THINKING FOR OURSELVES
Bush's Legacy
By Shea Howell
Michigan Citizen, Nov. 9-15, 2008
While most of us have been concentrating on the election of a new president and Congress, the Bush Administration has been accelerating war on the world. In the last month it has invaded two countries and stepped up arms sales to a third. It authorized the use of Special Operations forces in 60 countries to engage in assassination, kidnapping, and interrogation of suspected terrorists. The invasions of Pakistan and Syria, the commitment of additional arms to Lebanon, and the deployment of Special Operations forces, all mark a significant extension of the Bush Doctrine, to attack anyone, anywhere, any time, under the pretext of fighting a never-ending war on terror. This doctrine has made a mockery of international law and civil society.
The use of military force, without regard to the international community, national sovereignty, or even the pretext of the use of diplomacy to solve problems, is an enduring legacy of the Bush administration. It has made the U.S. the single most dangerous rogue nation on the planet.
It is a legacy that has obscured the consequences of the use of military power. In the name of raids to pursue terrorists the U.S. brings deadly force to bear, killing people it has judged guilty, without any attempt at due process, and killing others who happen to be nearby. The loss of their lives is dismissed as collateral damage.
The invasion of Syria just days before the election in the U.S. is an example of this policy and its deadly consequences. U.S. officials justified the invasion as an attack on al Qaeda, in an effort to kill a man named Abu Ghadiya who was thought to smuggle Iraqi fighters and arms across the Syria Iraq border.
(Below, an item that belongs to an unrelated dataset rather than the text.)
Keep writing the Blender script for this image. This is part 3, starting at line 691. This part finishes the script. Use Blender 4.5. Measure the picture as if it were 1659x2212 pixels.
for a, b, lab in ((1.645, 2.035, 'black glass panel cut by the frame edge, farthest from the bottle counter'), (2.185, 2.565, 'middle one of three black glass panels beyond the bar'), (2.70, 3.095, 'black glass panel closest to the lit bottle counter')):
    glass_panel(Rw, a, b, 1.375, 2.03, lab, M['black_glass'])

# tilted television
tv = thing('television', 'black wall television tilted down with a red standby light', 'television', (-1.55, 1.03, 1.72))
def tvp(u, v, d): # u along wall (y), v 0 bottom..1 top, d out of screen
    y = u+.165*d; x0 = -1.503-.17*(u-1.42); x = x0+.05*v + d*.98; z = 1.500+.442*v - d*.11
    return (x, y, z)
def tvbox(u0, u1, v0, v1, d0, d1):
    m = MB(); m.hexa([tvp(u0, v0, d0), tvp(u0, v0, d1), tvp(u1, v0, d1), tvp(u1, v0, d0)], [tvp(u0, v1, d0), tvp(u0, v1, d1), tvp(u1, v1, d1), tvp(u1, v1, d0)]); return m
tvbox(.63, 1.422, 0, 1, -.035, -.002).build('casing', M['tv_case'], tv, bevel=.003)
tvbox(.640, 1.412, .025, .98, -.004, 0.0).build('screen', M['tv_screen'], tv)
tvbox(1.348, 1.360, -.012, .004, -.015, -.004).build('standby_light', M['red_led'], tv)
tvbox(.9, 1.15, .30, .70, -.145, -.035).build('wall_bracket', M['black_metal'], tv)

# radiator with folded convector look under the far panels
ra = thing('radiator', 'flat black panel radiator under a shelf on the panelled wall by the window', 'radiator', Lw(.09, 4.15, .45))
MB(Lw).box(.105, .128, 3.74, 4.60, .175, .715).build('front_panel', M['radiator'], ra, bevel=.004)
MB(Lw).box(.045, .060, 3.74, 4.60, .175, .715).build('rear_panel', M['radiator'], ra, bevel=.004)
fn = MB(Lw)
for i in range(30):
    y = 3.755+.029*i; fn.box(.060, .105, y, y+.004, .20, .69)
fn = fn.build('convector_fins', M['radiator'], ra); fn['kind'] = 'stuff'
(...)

At least eight people were killed in this effort.
Eyewitness accounts of the invasion of Sukkariyah, a small Syrian village six miles from the Iraqi border, said that four helicopters attacked the area and two of them landed. Jumad Ahmad al-Hamad, a nearby villager, reported that after the helicopters landed, “Shooting then started and rang out for about 10 minutes.” He and other villagers went to investigate. Amidst the remains of a small farm, he found the bodies of his uncle, Dawoud al-Hamad, and four of his uncle's sons.
The attack on Syria comes after 17 missile strikes into Pakistan since August. In September these attacks were expanded to include a ground assault in the tribal areas of Northwest Pakistan. Demanding that these attacks be halted, Pakistan's Defense Minister, Ahmad Mukhtar, said they "generate anti-American sentiments as well as create outrage and uproar among the people."
The Syrian foreign minister, Walid al-Moualem called the raid an act of "criminal and terrorist aggression."
The effects of the use of military force can never be set right. Lives lost can never be reclaimed. Lives ruptured cannot be easily rebuilt. With 2.7 million Iraqis internally displaced and over 2.4 million living as refugees in Jordan, Syria and elsewhere in the region, the pain and anguish of this war touch lives in ways unimaginable to us.
The U.S. mainstream press has done nothing to help us understand the consequences of the "might makes right" doctrine. The Washington Post celebrated the attack on Syria, saying, "If Sunday's raids serves only to put Mr. Assad on notice that the United States, too, is no longer prepared to respect the sovereignty of a criminal regime, it will have been worthwhile." The Wall Street Journal praised the attack, encouraging Obama to pick up where Bush left off.
We should not wonder why 83% of the people of the region have an unfavorable view of the U.S. Bush's legacy of death and destruction cannot be easily ended.